What you need to do: Copy out each line that includes the word "Python".

Extracted material:
┏━━
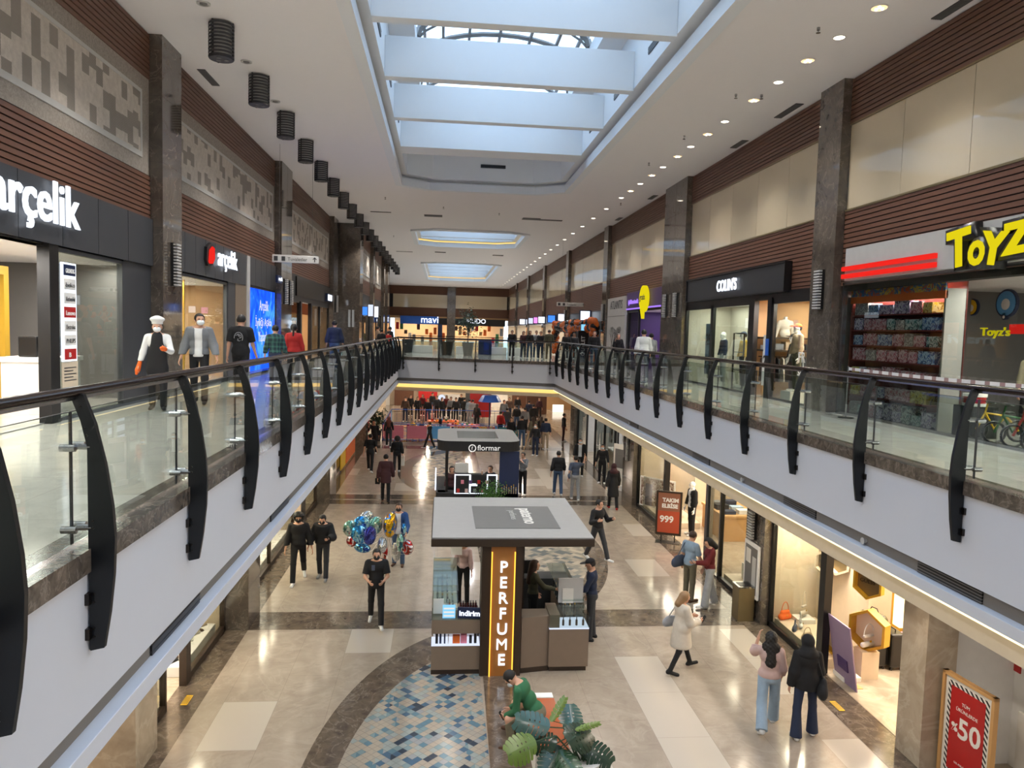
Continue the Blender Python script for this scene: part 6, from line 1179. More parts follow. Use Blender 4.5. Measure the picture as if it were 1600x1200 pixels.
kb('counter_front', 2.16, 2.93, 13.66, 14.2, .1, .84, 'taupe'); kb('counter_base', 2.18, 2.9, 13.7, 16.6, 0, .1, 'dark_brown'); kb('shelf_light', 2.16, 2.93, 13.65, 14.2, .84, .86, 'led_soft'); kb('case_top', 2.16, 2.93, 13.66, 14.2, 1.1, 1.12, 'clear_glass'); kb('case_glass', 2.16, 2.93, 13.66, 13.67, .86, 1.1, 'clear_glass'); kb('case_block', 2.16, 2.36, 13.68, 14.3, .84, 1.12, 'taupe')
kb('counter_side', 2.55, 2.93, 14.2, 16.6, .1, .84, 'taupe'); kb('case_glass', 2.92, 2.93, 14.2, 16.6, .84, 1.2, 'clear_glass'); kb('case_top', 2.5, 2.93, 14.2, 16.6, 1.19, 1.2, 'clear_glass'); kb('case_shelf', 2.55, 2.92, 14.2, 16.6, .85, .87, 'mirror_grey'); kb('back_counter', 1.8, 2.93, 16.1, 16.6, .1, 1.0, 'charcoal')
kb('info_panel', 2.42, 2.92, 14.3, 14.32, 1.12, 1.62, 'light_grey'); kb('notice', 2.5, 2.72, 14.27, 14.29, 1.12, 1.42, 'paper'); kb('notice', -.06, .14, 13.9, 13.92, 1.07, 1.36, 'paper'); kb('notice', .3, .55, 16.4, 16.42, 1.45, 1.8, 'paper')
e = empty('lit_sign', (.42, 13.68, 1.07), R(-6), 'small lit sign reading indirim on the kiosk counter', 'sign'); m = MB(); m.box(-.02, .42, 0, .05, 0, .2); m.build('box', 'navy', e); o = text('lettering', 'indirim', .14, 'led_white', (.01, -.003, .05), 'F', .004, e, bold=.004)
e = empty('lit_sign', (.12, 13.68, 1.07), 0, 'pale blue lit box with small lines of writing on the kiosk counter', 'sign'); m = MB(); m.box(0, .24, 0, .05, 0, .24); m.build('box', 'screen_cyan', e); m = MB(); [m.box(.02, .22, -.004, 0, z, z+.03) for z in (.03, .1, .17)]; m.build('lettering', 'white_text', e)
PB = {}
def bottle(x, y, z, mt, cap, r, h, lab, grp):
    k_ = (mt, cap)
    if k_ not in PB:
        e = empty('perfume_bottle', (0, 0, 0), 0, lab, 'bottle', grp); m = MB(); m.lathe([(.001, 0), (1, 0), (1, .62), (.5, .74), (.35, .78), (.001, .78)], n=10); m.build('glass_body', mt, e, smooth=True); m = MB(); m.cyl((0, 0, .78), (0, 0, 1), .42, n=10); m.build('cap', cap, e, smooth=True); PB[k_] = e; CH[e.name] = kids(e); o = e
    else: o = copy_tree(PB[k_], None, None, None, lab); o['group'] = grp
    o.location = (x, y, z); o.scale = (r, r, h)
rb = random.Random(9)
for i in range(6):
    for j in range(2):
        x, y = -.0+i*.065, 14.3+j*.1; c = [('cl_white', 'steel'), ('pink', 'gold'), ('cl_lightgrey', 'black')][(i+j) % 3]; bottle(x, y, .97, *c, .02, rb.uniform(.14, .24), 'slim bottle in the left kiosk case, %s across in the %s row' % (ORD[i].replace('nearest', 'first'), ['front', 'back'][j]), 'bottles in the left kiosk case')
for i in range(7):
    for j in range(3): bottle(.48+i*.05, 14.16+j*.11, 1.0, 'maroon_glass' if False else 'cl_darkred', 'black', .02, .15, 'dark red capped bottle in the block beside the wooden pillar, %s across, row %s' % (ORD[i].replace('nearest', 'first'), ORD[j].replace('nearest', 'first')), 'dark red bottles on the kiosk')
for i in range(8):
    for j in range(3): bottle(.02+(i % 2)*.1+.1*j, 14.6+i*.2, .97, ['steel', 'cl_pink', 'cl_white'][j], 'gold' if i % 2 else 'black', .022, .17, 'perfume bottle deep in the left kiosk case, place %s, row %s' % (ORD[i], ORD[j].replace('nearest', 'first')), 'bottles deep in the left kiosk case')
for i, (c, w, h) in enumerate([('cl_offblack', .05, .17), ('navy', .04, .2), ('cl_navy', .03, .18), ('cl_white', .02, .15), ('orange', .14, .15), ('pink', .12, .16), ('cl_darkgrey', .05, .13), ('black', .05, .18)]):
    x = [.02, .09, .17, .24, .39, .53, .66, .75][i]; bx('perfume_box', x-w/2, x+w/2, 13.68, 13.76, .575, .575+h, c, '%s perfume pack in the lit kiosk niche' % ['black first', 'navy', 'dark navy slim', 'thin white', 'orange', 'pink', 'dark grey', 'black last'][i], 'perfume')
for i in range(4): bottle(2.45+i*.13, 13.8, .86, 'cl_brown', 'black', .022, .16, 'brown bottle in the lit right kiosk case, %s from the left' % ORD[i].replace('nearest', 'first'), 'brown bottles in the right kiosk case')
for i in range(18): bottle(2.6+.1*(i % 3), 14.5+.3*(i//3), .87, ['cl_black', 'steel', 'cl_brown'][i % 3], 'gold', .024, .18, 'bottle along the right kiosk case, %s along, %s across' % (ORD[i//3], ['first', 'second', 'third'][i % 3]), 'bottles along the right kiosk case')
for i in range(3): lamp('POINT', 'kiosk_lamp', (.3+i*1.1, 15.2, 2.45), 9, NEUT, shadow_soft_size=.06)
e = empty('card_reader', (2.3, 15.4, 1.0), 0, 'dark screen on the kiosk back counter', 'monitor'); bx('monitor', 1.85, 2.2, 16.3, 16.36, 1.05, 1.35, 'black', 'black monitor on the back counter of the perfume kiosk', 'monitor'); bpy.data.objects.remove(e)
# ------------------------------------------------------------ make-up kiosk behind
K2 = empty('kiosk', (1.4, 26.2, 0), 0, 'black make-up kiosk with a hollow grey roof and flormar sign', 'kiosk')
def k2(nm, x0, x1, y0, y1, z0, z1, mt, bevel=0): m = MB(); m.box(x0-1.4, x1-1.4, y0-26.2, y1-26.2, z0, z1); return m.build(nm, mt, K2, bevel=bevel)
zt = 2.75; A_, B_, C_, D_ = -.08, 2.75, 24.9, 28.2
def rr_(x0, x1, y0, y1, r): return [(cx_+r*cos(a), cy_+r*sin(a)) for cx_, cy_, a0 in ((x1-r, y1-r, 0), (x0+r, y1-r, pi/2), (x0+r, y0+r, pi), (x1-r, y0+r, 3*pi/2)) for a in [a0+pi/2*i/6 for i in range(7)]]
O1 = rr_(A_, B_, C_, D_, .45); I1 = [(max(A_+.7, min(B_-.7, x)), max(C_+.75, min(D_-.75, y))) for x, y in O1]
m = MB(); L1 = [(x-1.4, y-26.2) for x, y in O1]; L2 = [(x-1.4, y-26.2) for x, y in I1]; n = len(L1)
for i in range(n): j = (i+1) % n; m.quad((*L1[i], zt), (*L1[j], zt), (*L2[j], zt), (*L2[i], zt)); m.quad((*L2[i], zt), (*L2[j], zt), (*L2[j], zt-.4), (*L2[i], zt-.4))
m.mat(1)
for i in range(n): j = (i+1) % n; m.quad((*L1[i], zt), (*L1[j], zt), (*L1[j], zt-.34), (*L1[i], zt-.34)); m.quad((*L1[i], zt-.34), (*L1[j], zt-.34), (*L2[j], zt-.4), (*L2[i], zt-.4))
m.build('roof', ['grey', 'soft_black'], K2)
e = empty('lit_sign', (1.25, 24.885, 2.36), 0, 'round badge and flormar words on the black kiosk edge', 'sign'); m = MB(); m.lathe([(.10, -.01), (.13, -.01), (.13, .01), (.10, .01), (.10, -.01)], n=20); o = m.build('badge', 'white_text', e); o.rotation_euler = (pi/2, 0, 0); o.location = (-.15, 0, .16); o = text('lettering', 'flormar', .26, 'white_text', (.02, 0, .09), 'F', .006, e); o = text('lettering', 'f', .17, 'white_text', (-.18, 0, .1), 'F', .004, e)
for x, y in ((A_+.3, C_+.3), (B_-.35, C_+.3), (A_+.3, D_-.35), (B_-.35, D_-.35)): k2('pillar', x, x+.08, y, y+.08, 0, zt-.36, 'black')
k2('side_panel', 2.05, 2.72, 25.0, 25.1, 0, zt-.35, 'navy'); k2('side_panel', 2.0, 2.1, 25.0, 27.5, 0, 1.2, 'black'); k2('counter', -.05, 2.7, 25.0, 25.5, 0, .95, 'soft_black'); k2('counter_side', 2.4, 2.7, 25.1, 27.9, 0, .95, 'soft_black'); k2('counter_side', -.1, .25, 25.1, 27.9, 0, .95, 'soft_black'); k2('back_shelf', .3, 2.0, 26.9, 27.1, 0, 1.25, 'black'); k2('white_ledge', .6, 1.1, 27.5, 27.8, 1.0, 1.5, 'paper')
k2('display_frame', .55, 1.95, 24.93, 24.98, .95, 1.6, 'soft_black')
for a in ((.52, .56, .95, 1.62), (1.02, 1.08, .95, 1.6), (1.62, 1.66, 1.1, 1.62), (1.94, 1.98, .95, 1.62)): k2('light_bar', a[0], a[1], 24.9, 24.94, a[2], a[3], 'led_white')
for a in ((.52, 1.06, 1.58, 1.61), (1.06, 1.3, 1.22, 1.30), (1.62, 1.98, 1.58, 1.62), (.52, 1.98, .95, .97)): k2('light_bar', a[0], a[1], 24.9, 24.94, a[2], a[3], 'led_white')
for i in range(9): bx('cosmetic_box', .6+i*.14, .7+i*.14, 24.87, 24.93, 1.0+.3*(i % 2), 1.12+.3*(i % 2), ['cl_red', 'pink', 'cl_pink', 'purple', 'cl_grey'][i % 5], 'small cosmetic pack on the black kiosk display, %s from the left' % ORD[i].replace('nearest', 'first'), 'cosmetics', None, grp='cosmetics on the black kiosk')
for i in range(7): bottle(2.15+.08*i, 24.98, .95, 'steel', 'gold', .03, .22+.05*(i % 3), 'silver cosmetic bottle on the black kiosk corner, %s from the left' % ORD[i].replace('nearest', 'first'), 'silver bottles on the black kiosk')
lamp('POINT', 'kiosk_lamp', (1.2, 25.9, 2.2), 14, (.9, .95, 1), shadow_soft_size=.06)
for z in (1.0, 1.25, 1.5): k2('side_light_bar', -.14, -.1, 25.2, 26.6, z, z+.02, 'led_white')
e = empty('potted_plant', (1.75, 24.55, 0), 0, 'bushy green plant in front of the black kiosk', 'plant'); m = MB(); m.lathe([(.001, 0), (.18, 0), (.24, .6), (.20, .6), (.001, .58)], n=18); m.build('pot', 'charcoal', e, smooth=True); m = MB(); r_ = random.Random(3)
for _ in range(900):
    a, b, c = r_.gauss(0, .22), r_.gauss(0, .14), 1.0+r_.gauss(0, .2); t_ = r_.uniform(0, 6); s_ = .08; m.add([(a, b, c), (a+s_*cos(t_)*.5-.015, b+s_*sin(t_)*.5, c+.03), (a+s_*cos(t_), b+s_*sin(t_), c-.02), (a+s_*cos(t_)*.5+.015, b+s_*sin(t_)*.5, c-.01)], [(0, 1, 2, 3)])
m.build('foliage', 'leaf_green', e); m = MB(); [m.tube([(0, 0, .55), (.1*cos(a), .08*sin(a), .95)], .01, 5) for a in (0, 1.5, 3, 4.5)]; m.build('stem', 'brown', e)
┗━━
┏━━
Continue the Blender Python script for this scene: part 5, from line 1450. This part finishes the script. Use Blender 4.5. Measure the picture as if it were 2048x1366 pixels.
┗━━
Answer for this exercise:
Continue the Blender Python script for this scene: part 6, from line 1179. More parts follow. Use Blender 4.5. Measure the picture as if it were 1600x1200 pixels.
Continue the Blender Python script for this scene: part 5, from line 1450. This part finishes the script. Use Blender 4.5. Measure the picture as if it were 2048x1366 pixels.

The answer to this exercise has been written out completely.